On Mon, Oct 27, 2014 at 12:50:39PM -0600, Simon Glass wrote:
Hi Tom,
On 27 October 2014 08:24, Tom Rini trini@ti.com wrote:
On Fri, Oct 24, 2014 at 02:04:00PM -0600, Simon Glass wrote:
Hi Tom,
On 24 October 2014 12:49, Tom Rini trini@ti.com wrote:
On Thu, Oct 23, 2014 at 06:58:50PM -0600, Simon Glass wrote:
From: Michael Pratt mpratt@chromium.org
Support a default memory bank, specified in reg, as well as board-specific memory banks in subtree board-id nodes.
This allows memory information to be provided in the device tree, rather than hard-coded in, which will make it simpler to handle similar devices with different memory banks, as the board-id values or masks can be used to match devices.
[snip]
+++ b/doc/device-tree-bindings/memory/memory.txt @@ -0,0 +1,67 @@ +* Memory binding
+The memory binding for U-Boot is as in the ePAPR with the following additions:
I am wary of being different from ePAPR / Linux Kernel. What do we need this for / when do we use it?
This extends the existing binding. It allows the location and size of memory to be set by a board ID. Unfortunately on sopme hardware you get a hang if you try to access memory that doesn't exist, so this allows the range of available memory to be defined - or at least the maximum bound since we still probe the memory size within that range.
This feature is used on several Exynos Chromebooks.

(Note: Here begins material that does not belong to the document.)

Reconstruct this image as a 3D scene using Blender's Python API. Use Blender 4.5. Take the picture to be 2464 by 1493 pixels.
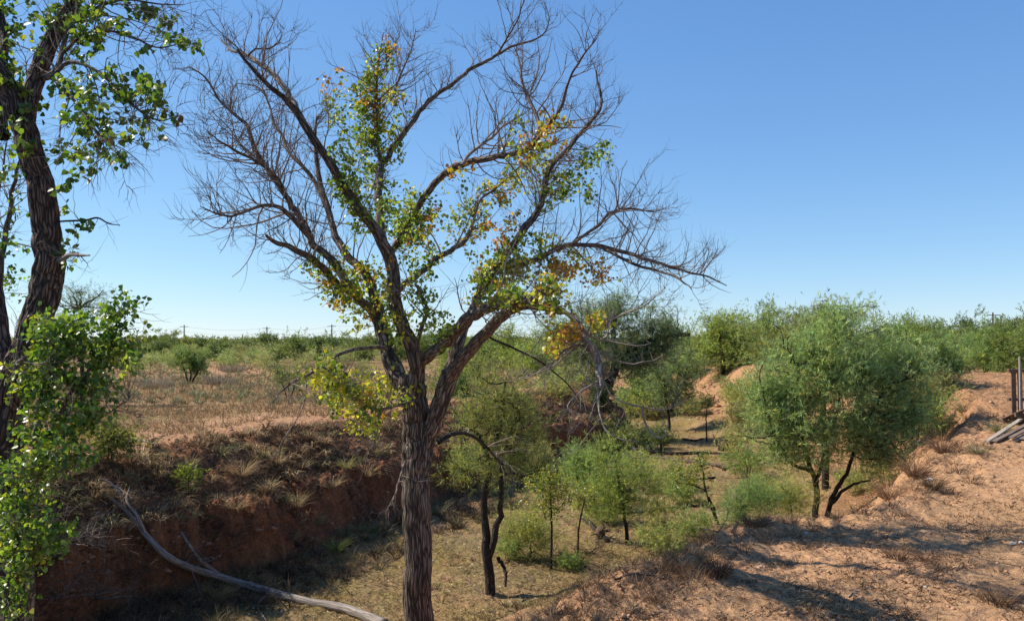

So that you can use the same DT on several disjoint boards? How does this work with the kernel, does U-Boot then pass along only the correct map? Patches to the kernel to also deal with this?
Typically a board may have variants with different amounts of memory, detected at run-time by GPIOs. We want the option of using the same DT for these, similar to what the Compulab people were talking about - otherwise we have something of an explosion of combinations.
Yes U-Boot (already) puts the correct memory map together for the kernel, so it all works from start to finish.
I'm still not super happy here. If you have different boards then you provide different device trees and the binary that can deal with board A or B, based on what the DT says.
If you can't just use get_ram_size, can't you use one of the other existing hooks such as ft_board_setup (which runs after arch_fixup_fdt) to set the memory size? On PowerPC boards for example this is where the memory node is set anyhow, not arch_fixup_fdt (which is one of those ARM vs PowerPC/everyone-else things I dislike).